The task - Scan the data below for the string "scene". Show every line where it turns up.

*** Data extract ***

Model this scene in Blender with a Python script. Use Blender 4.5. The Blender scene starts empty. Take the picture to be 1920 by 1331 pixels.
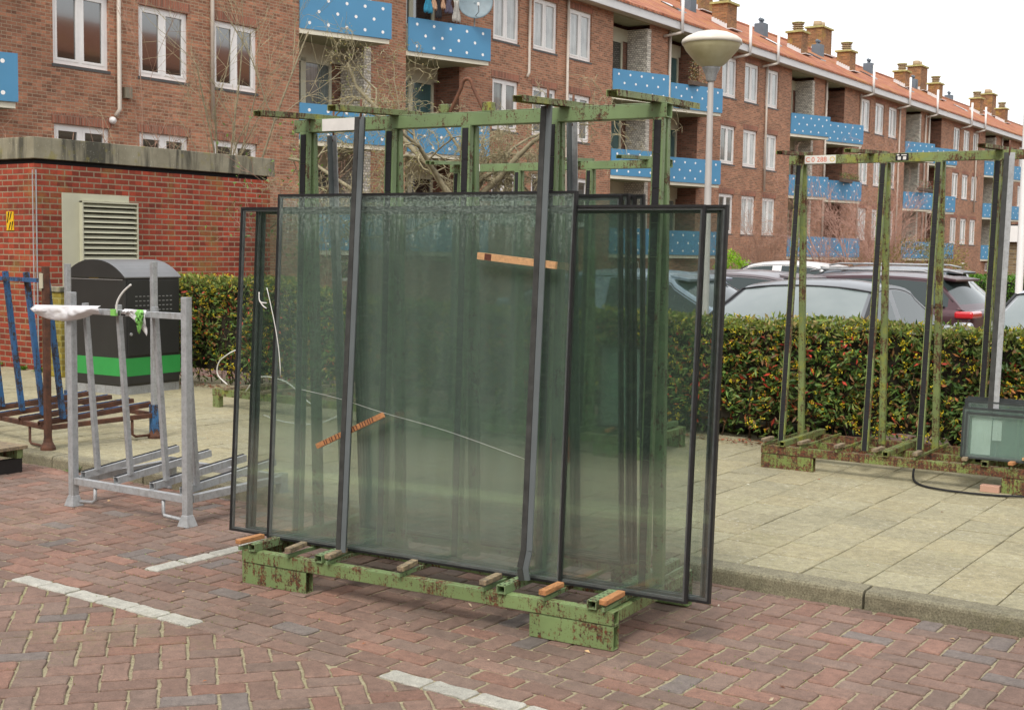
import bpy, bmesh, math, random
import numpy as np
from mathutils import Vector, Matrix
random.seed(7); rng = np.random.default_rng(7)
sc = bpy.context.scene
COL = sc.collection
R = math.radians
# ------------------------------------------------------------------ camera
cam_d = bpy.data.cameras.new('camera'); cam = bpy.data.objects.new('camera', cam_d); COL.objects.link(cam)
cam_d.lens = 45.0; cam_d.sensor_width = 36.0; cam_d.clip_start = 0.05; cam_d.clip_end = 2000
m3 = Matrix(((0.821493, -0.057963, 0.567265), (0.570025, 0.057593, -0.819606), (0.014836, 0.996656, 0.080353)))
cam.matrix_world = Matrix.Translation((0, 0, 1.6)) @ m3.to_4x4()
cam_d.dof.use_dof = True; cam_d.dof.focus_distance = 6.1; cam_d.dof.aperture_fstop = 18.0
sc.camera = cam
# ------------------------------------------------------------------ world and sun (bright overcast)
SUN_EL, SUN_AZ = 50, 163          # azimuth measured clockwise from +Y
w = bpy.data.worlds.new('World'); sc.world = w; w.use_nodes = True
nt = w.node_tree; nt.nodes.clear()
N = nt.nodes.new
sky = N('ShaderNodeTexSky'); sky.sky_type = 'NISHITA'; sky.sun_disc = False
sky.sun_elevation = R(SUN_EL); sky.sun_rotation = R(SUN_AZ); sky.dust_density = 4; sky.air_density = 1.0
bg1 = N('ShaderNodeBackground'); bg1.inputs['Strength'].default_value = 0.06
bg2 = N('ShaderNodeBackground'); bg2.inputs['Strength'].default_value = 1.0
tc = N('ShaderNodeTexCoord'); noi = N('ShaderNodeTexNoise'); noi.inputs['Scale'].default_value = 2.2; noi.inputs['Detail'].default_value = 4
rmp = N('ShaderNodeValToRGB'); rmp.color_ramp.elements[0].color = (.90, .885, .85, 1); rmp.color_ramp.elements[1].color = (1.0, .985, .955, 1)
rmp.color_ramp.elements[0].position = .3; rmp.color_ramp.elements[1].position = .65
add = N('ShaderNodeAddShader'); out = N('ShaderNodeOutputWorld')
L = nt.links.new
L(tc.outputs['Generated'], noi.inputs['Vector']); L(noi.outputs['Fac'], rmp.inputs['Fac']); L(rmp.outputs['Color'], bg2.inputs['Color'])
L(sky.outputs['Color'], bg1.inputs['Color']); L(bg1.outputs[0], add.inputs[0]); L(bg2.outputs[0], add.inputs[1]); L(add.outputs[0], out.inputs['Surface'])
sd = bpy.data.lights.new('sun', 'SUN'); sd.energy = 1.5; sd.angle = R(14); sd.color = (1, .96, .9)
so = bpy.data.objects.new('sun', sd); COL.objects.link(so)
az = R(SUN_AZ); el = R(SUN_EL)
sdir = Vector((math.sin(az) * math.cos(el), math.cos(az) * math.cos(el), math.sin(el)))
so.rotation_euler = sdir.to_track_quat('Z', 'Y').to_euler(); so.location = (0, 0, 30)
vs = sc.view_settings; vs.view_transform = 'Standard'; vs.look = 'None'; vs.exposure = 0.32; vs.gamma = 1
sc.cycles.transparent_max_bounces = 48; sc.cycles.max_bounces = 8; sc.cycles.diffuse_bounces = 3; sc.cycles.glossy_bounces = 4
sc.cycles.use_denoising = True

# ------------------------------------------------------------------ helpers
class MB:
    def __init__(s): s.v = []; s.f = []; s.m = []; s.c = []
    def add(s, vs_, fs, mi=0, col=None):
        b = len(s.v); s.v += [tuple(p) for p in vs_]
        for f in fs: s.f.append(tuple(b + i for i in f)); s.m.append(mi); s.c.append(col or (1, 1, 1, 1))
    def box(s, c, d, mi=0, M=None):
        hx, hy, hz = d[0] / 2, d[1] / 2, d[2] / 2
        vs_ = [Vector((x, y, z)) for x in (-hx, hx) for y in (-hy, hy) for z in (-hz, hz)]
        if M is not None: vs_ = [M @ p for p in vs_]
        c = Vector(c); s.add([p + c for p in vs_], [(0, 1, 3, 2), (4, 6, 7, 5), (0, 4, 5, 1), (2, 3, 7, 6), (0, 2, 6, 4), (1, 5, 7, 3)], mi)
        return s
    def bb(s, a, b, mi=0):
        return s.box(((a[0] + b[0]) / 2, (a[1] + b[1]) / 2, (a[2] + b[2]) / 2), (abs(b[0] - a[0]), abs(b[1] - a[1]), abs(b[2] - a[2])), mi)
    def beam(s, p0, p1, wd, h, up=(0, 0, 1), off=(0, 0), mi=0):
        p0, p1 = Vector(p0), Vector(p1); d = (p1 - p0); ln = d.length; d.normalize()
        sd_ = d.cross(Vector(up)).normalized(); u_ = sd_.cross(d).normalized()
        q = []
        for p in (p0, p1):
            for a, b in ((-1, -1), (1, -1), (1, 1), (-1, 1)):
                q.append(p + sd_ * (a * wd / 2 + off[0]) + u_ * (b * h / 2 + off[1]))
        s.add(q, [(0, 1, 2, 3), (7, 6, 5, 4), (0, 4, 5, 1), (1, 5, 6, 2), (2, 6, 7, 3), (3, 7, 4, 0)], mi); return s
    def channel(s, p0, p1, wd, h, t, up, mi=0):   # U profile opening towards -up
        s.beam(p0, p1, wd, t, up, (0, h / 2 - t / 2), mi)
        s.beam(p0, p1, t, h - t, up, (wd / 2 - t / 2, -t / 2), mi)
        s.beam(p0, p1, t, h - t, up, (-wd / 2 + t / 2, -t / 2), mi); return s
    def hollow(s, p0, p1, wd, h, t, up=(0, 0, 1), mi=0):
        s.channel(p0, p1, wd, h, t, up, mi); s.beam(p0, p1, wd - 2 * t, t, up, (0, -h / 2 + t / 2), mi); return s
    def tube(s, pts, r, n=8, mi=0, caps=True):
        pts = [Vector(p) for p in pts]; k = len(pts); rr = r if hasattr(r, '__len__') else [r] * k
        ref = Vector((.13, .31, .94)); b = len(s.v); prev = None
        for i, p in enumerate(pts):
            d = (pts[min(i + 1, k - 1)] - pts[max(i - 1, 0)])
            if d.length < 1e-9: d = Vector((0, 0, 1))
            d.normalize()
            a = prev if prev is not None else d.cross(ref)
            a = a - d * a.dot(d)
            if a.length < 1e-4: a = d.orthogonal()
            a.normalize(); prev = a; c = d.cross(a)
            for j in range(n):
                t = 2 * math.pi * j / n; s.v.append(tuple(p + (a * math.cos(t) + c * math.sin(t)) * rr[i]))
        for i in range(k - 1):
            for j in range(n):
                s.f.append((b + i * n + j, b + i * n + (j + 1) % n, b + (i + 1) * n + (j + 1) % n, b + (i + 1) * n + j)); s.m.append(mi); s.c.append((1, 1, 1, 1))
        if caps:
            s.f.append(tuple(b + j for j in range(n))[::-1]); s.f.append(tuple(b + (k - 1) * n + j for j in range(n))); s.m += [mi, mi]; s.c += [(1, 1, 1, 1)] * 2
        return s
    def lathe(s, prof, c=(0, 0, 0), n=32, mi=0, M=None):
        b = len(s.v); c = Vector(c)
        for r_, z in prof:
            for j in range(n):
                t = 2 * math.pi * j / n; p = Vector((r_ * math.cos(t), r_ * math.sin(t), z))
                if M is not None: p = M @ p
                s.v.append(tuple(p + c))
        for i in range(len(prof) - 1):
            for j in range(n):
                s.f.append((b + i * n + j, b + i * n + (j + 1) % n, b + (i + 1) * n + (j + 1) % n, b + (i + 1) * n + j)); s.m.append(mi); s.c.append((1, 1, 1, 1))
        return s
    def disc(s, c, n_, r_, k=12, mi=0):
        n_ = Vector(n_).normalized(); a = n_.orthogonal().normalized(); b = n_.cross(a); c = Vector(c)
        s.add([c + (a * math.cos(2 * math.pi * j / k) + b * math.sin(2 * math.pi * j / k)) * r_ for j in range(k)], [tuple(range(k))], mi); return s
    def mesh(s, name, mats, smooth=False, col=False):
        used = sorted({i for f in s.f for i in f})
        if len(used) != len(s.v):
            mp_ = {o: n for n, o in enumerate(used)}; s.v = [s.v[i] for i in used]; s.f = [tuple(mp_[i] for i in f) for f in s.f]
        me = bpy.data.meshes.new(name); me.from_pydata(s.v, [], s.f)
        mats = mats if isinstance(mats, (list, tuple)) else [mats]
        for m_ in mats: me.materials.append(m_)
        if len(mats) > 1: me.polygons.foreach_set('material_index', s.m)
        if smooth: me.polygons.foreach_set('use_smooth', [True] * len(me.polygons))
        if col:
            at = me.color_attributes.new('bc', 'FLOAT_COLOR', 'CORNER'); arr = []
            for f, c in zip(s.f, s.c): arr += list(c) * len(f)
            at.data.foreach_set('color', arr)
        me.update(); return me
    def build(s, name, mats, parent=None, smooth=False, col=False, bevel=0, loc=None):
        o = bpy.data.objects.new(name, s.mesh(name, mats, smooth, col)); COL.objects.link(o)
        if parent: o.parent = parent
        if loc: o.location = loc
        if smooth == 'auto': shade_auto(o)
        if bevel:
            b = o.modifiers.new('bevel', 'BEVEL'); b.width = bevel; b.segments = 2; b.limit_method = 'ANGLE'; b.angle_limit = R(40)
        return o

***

Result of this exercise -
Model this scene in Blender with a Python script. Use Blender 4.5. The Blender scene starts empty. Take the picture to be 1920 by 1331 pixels.
sc = bpy.context.scene